There has not been a better time for foreign fund managers and financial institutions to become a QFII to invest in China's stock markets or in Chinese securities. However, foreign investors should apply for QFII status as soon as possible to avoid queues that might develop from an increase in applications. Given the complexities and the time-sensitive nature of the application process, we recommend that any foreign investors interested in applying for QFII status retain experienced legal counsel.

Footnotes

1 QFIIs are permitted to invest in China's stock markets in both the A-Share Exchange on the Shanghai (上海证券交易所)and the Shenzhen Stock Exchange (深圳证券交易所)

2 For example, pursuant to figures from the People's Bank of China, in October 2011 China recorded its first year-onyear quarterly decrease in its foreign exchange holdings. The decrease is due to China's own "going global" initiative encouraging overseas investment and a recent entrenchment in foreign money inflows.

3 'A' shares refer to the RMB-denominated ordinary shares issued by mainland China-incorporated shareholding companies and traded on the Shanghai and Shenzhen Stock Exchange.

4 Measures on the Administration of Domestic Securities Investments by Qualified Foreign Institutional Investors, promulgated by CSRC, PBoC, and SAFE on 24th August 2006.

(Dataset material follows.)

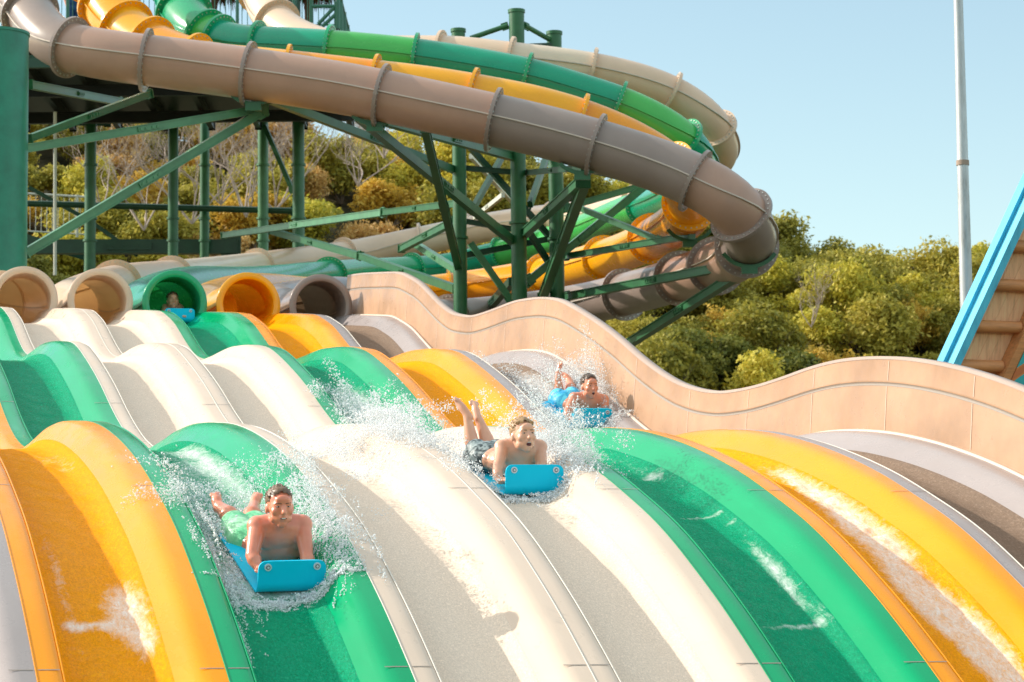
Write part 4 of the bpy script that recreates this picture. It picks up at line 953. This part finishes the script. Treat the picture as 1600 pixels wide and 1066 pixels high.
def foam_board(O, slope, yaw, L, label, width=.40, flap=.17, group='blue roll-up racing mats'):
    """flat foam mat whose front edge rolls up into an upright rounded flap"""
    cy, sy = math.cos(yaw), math.sin(yaw)
    Xd = Vector((cy, sy*math.cos(slope), sy*math.sin(slope))); Bk = Vector((-sy, cy*math.cos(slope), cy*math.sin(slope))); N = Xd.cross(Bk)
    MW = Matrix((Xd, Bk, N)).transposed().to_4x4(); MW.translation = O
    root = bpy.data.objects.new('foam_mat', None); COL.objects.link(root); root.matrix_world = MW; root.empty_display_size = .1; tag(root, label, 'water slide mat', group)
    R = .062; prof = [(L-.06*i*(L/1.0), 0) for i in range(int(1/.06))]; prof = [(y, z) for y, z in prof if y > R+.02]
    for k in range(9): a = math.pi/2*k/8*1.12; prof.append((R+.0-R*math.sin(a)+.0, R-R*math.cos(a)))
    ly, lz = prof[-1]; a = math.pi/2*1.12; d = (-math.cos(a), math.sin(a))
    for t_ in (.2, .4, .6, .75, .83, .89, .935, .965, .985, .996, 1.0): 
        t = t_*flap*.72; ly2 = ly-d[0]*-1*0+(-math.cos(a))*-1*0; prof.append((ly+math.cos(math.pi-a)*t*.6+.0, lz+t))
    w = width/2; th = .020; v = []; f = []; n = len(prof); cols = 13
    pts = []
    for i, (y, z) in enumerate(prof):
        p0 = prof[max(0, i-1)]; p1 = prof[min(n-1, i+1)]; tx, tz = p1[0]-p0[0], p1[1]-p0[1]; l = math.hypot(tx, tz); nn = (tz/l, -tx/l)
        if nn[1] < 0 and i < 3: nn = (-nn[0], -nn[1])
        ww = w
        dend = sum(math.hypot(prof[j+1][0]-prof[j][0], prof[j+1][1]-prof[j][1]) for j in range(i, n-1)); rc = .045
        if dend < rc: ww = w-rc+math.sqrt(max(0, rc*rc-(rc-dend)**2))
        if i == 0: ww = w-.03
        pts.append((y, z, nn, ww))
    for (y, z, nn, ww) in pts:
        for s in (0, 1):
            for c in range(cols):
                x = -ww+2*ww*c/(cols-1); edge = min(1, (ww-abs(x))/.012); t = th*(.55+.45*math.sqrt(max(0, edge))) if s else 0
                v.append((x, y+nn[0]*t+.0, z+.014+nn[1]*t+(0 if s else 0)))
    m = 2*cols
    for i in range(n-1):
        for c in range(cols-1):
            f.append((i*m+c, i*m+c+1, (i+1)*m+c+1, (i+1)*m+c)); f.append((i*m+cols+c+1, i*m+cols+c, (i+1)*m+cols+c, (i+1)*m+cols+c+1))
        f.append((i*m, (i+1)*m, (i+1)*m+cols, i*m+cols)); f.append((i*m+cols-1, i*m+2*cols-1, (i+1)*m+2*cols-1, (i+1)*m+cols-1))
    f.append(tuple(range(cols))+tuple(range(2*cols-1, cols-1, -1))); e = (n-1)*m; f.append(tuple(e+q for q in list(range(cols))[::-1])+tuple(e+cols+q for q in range(cols)))
    o = mesh_obj('foam_sheet', v, f, M['mat_blue']); o.parent = root; auto_smooth(o, 50)
    # grommets on the front face of the flap, near its top corners
    i = n-7; y, z, nn, _ = pts[i]; z -= .012; tdir = Vector((0, pts[-1][0]-pts[-9][0], pts[-1][1]-pts[-9][1])).normalized(); fn = Vector((0, -tdir.z, tdir.y)); 
    if fn.y > 0: fn = -fn
    for s in (-1, 1):
        c = Vector((s*(w-.055), y, z+.014)); c = c+fn*.004
        for sign in (1,):
            g = MB(); g.tube([c-fn*.03, c+fn*.006], .021, 20); go = g.build('grommet', M['grommet']); go.parent = root; auto_smooth(go)
            g = MB(); g.tube([c-fn*.02, c+fn*.0085], .0125, 16); h = g.build('grommet_ring', M['grommet_dark']); h.parent = go
            g = MB(); g.tube([c-fn*.02, c+fn*.011], .0075, 12); h = g.build('grommet_core', M['grommet']); h.parent = go
    # carrying handle cord behind the flap
    g = MB(); yb = y+.055
    g.tube([Vector((x_, yb+.012*math.cos(x_*14), z-.02)) for x_ in np.linspace(-w+.055, w-.055, 9)], .009, 8); h = g.build('handle', M['grommet_dark']); h.parent = root; auto_smooth(h)
    return root
def slope_at(y, d=.5): return math.atan((float(T(y+d))-float(T(y)))/d)
def lane_pt(u, y, off=.016): return Vector((u, y, float(T(y))-RH+off))

# the man on the green lane
y1 = 16.78; s1 = slope_at(y1-.1, .8); O1 = lane_pt(.585, y1, .02)
foam_board(O1, s1, R_(4), 1.02, 'blue foam mat under the man in green shorts, its front flap in foam', .40, .175)
rider(O1, s1, dict(head=(437,792,.34), neck=(434,828,.40), sL=(402,822,.42), sR=(472,820,.42), chest=(436,850,.50), belly=(424,858,.66), pelvis=(398,846,.84),
  eL=(394,868,.26), eR=(479,868,.26), wL=(404,888,.19), wR=(484,892,.17), kL=(365,815,1.18), aL=(340,788,1.38), tL=(337,775,1.44), kR=(392,815,1.20), aR=(398,787,1.40), tR=(402,776,1.44),
  gL=Vector((.35, -.9, .15)), gR=Vector((-.45, -1, .15))),
  M['skin_a'], M['hair_a'], M['sh_green'], 'man with wet hair and green shorts lying on a mat in the green lane', 'light green swim shorts', 'closed', 1.08, Vector((.05, -1, .30)), 0, short_len=.75)
nk = MB()
# the teenager on the cream lane
y2 = 18.68; s2 = slope_at(y2, .8); O2 = lane_pt(2.59, y2, .02)
foam_board(O2, s2, R_(3), .95, 'blue foam mat under the teenager in dark shorts on the cream lane', .40, .185)
rider(O2, s2, dict(head=(817,681,.30), neck=(812,706,.38), sL=(784,699,.40), sR=(843,699,.40), chest=(810,722,.46), belly=(790,722,.62), pelvis=(764,714,.80),
  eL=(777,738,.22), eR=(847,740,.24), wL=(780,751,.17), wR=(858,750,.17), kL=(741,708,1.16), aL=(729,646,1.24), tL=(714,626,1.30), kR=(768,704,1.16), aR=(745,648,1.28), tR=(741,632,1.34),
  gL=Vector((.9, -.45, .1)), gR=Vector((-.5, -1, .15))),
  M['skin_b'], M['hair_b'], M['sh_dark'], 'shouting teenager with light brown hair and raised shins lying on a blue mat', 'dark patterned swim shorts', 'open', .93, Vector((.15, -1, .32)), 1, short_len=.5)
# the man on the brown lane
y3 = 27.28; s3 = slope_at(y3, .8); O3 = lane_pt(5.655, y3, .02)
foam_board(O3, s3, R_(4), 1.0, 'blue foam mat under the man in blue shorts on the brown lane', .40, .20)
rider(O3, s3, dict(head=(921,604,.30), neck=(920,622,.38), sL=(897,622,.40), sR=(943,625,.40), chest=(918,636,.48), belly=(904,636,.64), pelvis=(886,628,.80),
  eL=(886,645,.24), eR=(948,645,.24), wL=(889,655,.18), wR=(946,655,.17), kL=(875,622,1.16), aL=(872,588,1.22), tL=(875,570,1.26), kR=(893,612,1.16), aR=(888,592,1.30), tR=(881,585,1.36),
  gL=Vector((.9, -.5, .1)), gR=Vector((-.5, -1, .15))),
  M['skin_c'], M['hair_c'], M['sh_blue'], 'shouting man in blue shorts lying on a blue mat beside the tan side wall', 'bright blue swim shorts', 'shout', 1.0, Vector((.12, -1, .30)), 0, short_len=.6)
# the rider still inside the green tube mouth
y4 = 39.30; zt = float(T(39.4))+.10-.39; O4 = Vector((3.60, y4, zt+.11))
foam_board(O4, R_(6), R_(-12), .95, 'blue foam mat coming out of the green tube mouth', .40, .17)
rider(O4, R_(6), dict(head=(270,470,.34), neck=(270,478,.42), sL=(259,481,.44), sR=(281,482,.44), chest=(270,486,.55), belly=(270,487,.7), pelvis=(270,486,.86),
  eL=(256,489,.26), eR=(284,490,.26), wL=(258,493,.12), wR=(286,494,.12), kL=(266,487,1.25), aL=(266,486,1.6), tL=(266,485,1.7), kR=(274,487,1.25), aR=(274,486,1.6), tR=(274,485,1.7)),
  M['skin_b'], M['hair_c'], M['sh_dark'], 'rider still inside the green tube mouth behind a blue mat', 'dark shorts', 'closed', .95, Vector((0, -1, .2)), 0, vox=.009)
# someone in dark blue standing on the platform, cut off by the top edge
M['navy'] = plain('navy_shirt', (.01, .06, .16), .8)
def stander(px, py, D, label, shirt):
    p = at(px, py, D); p.z = z_d; b = Sculpt(); V_ = Vector
    b.ell((0, 0, 1.62), (.075, .095, .11)); b.cone((0, 0, 1.45), .055, (0, 0, 1.58), .05); b.ell((0, 0, 1.28), (.17, .11, .17)); b.ell((0, 0, 1.05), (.14, .10, .17)); b.ell((0, 0, .93), (.16, .11, .12))
    for s in (-1, 1):
        b.chain([V_((s*.18, 0, 1.40)), V_((s*.24, .02, 1.12)), V_((s*.24, -.08, .88))], [.05, .038, .026]); b.chain([V_((s*.09, 0, .90)), V_((s*.11, -.01, .50)), V_((s*.12, .02, .08))], [.08, .055, .035]); b.chain([V_((s*.12, .03, .05)), V_((s*.13, -.16, .03))], [.035, .025])
        for q in range(4): b.cone((s*.24-.018+q*.012, -.10, .86), .009, (s*.24-.018+q*.012, -.12, .79), .008)
        b.cone((s*.22, -.10, .86), .01, (s*.20, -.13, .83), .008)
    mw = Matrix.Translation(p) @ Matrix.Rotation(.5, 4, 'Z'); o = b.finish('person', M['skin_c'], None, .012, 4, mw); tag(o, label, 'person')
    c = Sculpt(); c.ell((0, 0, 1.27), (.19, .13, .20)); c.ell((0, 0, 1.05), (.17, .125, .18)); c.ell((0, 0, .90), (.18, .13, .14))
    for s in (-1, 1): c.chain([V_((s*.18, 0, 1.40)), V_((s*.225, .015, 1.2))], [.065, .055]); c.chain([V_((s*.09, 0, .88)), V_((s*.105, 0, .58))], [.10, .085])
    c.finish('clothing', M[shirt], o, .014, 3)
    hh = Sculpt(); hh.ell((0, .015, 1.66), (.085, .10, .10)); hh.finish('hair', M['hair_c'], o, .012, 2)
stander(207, 0, 77.5, 'person in dark blue clothes standing on the platform between the yellow and green tubes', 'navy')
stander(114, 10, 77.5, 'person standing on the platform behind the left end of the railing', 'navy')

# ------------------------------------------------------------------ spray round the riders
spray('splash', *join(cloud(12000, .42, 17.9, .22, .35, .045), cloud(7000, .88, 17.6, .09, .40, .065), cloud(8000, .24, 17.2, .05, .4, .035), cloud(6000, .62, 18.6, .25, .35, .04), cloud(6000, .58, 16.67, .17, .035, .016, .0012, .006, 90), cloud(1500, .95, 16.95, .05, .2, .05),
  arcs(140, .82, 17.2, .05, .4, .9, 1.2, 1.3), arcs(90, .36, 17.3, .04, .4, -.5, 1.0, .8), arcs(90, .58, 17.8, .2, .1, .1, 1.6, 1.2), arcs(110, .58, 16.70, .18, .02, .1, .3, .55)), 'white spray thrown up round the man in green shorts')
spray('splash', *join(cloud(20000, 1.95, 19.9, .30, .45, .055), cloud(14000, 2.2, 20.3, .25, .4, .08), cloud(13000, 3.0, 19.3, .14, .35, .11), cloud(8000, 2.8, 19.9, .2, .4, .08), cloud(5000, 2.22, 19.0, .06, .25, .045), cloud(4000, 2.6, 18.58, .17, .05, .016),
  arcs(180, 2.85, 19.1, .06, .35, .9, 1.2, 1.6), arcs(220, 2.3, 19.6, .10, .4, -1.1, 1.2, 1.4), arcs(80, 2.6, 18.62, .17, .03, 0, .3, .5)), 'white spray thrown up round the teenager on the cream lane')
spray('splash', *join(cloud(7000, 5.5, 28.7, .20, .7, .06, .002, .007), cloud(6000, 5.88, 28.2, .07, .4, .15, .002, .007), cloud(2500, 5.33, 27.5, .06, .3, .05, .002, .007), cloud(1500, 5.7, 27.1, .16, .05, .02, .002, .007),
  arcs(110, 5.85, 27.9, .05, .4, .3, 1.4, 1.9), arcs(80, 5.4, 28.2, .06, .4, -.5, 1.4, 1.2)), 'white spray thrown up round the man on the brown lane')
spray('splash', *join(cloud(7000, 3.35, 27.6, .16, .55, .08, .002, .009), cloud(6000, 3.6, 26.9, .16, .35, .08, .002, .009), arcs(160, 3.45, 27.0, .15, .4, -.5, 1.2, 1.9)), 'white water splashing over the green lane behind the cream lanes')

5 Notice on Issues concerning the Implementation of the Measures on the Administration of Domestic Securities Investments by Qualified Foreign Institutional Investors, issued by CSRC on 24 August 2006.

6 These figures are general and subject to change based on the type of firm applying for the QFII, the location of the firm, the types of investments the firm proposes to make in China, the duration of the investment, the firm's management capabilities, and the reputation of the firm, among other factors.